A central, unifying theme in Smith's Wealth of Nations, then, is his critique of human institutions on the basis of whether or not they are so contrived as to frustrate man's baser impulses ('natural insolence') and antisocial proclivities and to make possible the pursuit of self-interest only in a socially beneficial fashion. Indeed, it will become apparent below that Smith's basic argument applies to the whole spectrum of social contrivances and is not restricted to economic affairs. The question is, in each case, whether institutions do, or do not, harness man's selfish interests to the general welfare. This is, of course, the basis of Smith's critique of mercantilism.
The violence of Smith's polemic against mercantilism lay in the fact that it enabled merchants to better their condition in a manner which did not contribute to the nation's economic welfare. As a result of the dispensation of monopoly grants, of the arbitrary bestowal of 'extraordinary privileges' and 'extraordinary restraints' upon different sectors of industry by the government, the individual merchant was able to enrich himself without at the same time enriching the nation. For, as Smith clearly recognizes, the pursuit of one's economic self-interest is not necessarily confined to the economic arena. When it spills over into the political arena, it leads to actions which detract from, rather than add to the economic welfare of society. By contrast, the competitive order which Smith advocated was an institutional arrangement which was characterized, negatively, by the absence of all special privilege and sources of market influence and positively, by the all-pervasive and uninhibited pressures of the market place.

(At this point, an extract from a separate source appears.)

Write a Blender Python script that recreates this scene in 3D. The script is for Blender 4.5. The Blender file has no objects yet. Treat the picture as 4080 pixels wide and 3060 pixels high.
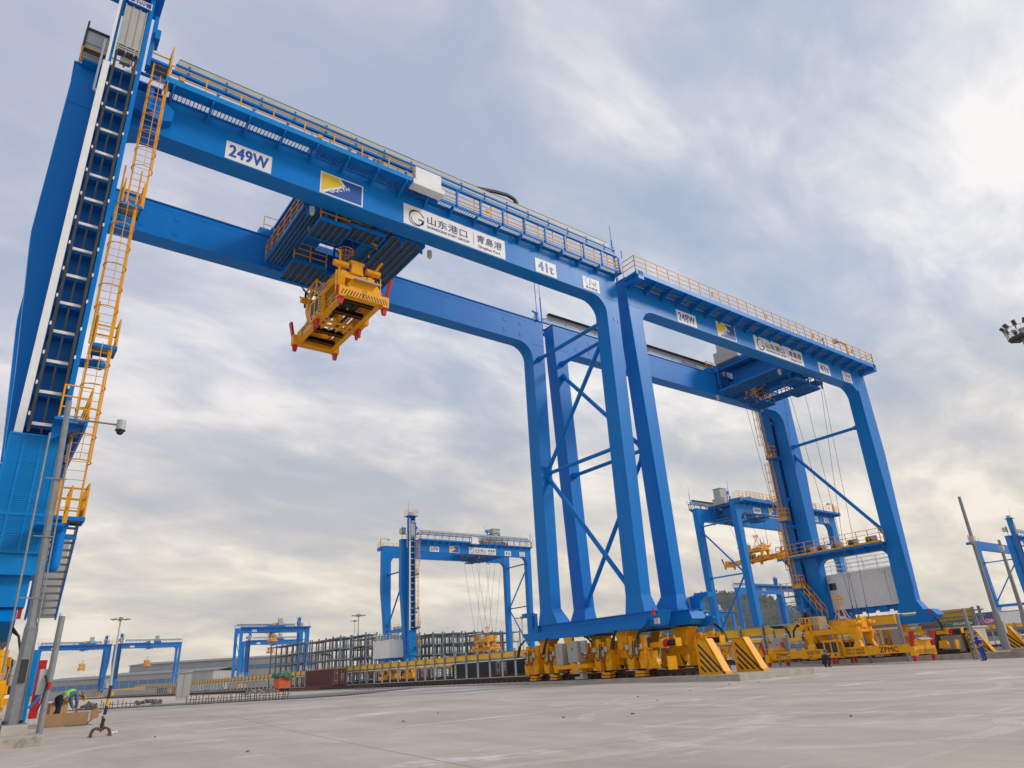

The price system, as Smith saw it, was an intensely coercive mechanism. Its decisive superiority as a way of organizing economic life lay in the fact that, when it was surrounded by the appropriate institutions, it tied the dynamic and powerful motive force of self-interest to the general welfare. Its free operation would, in most cases, leave the individual producer no alternative but to pursue his economic interests in a manner conducive to the national welfare.
The secondary literature on Adam Smith has devoted considerable attention to the ways in which the establishment of a free-market network will promote economic efficiency. But the emphasis has been primarily on the allocative efficiency of the free market and too little on the ways in which appropriate institutions contribute to the productivity of the human agent as a factor of production-a matter of supreme importance to Smith. Appropriate institutions increase both the motivation and the capacity of the human agent, whereas inapropriate institutions detract from these things.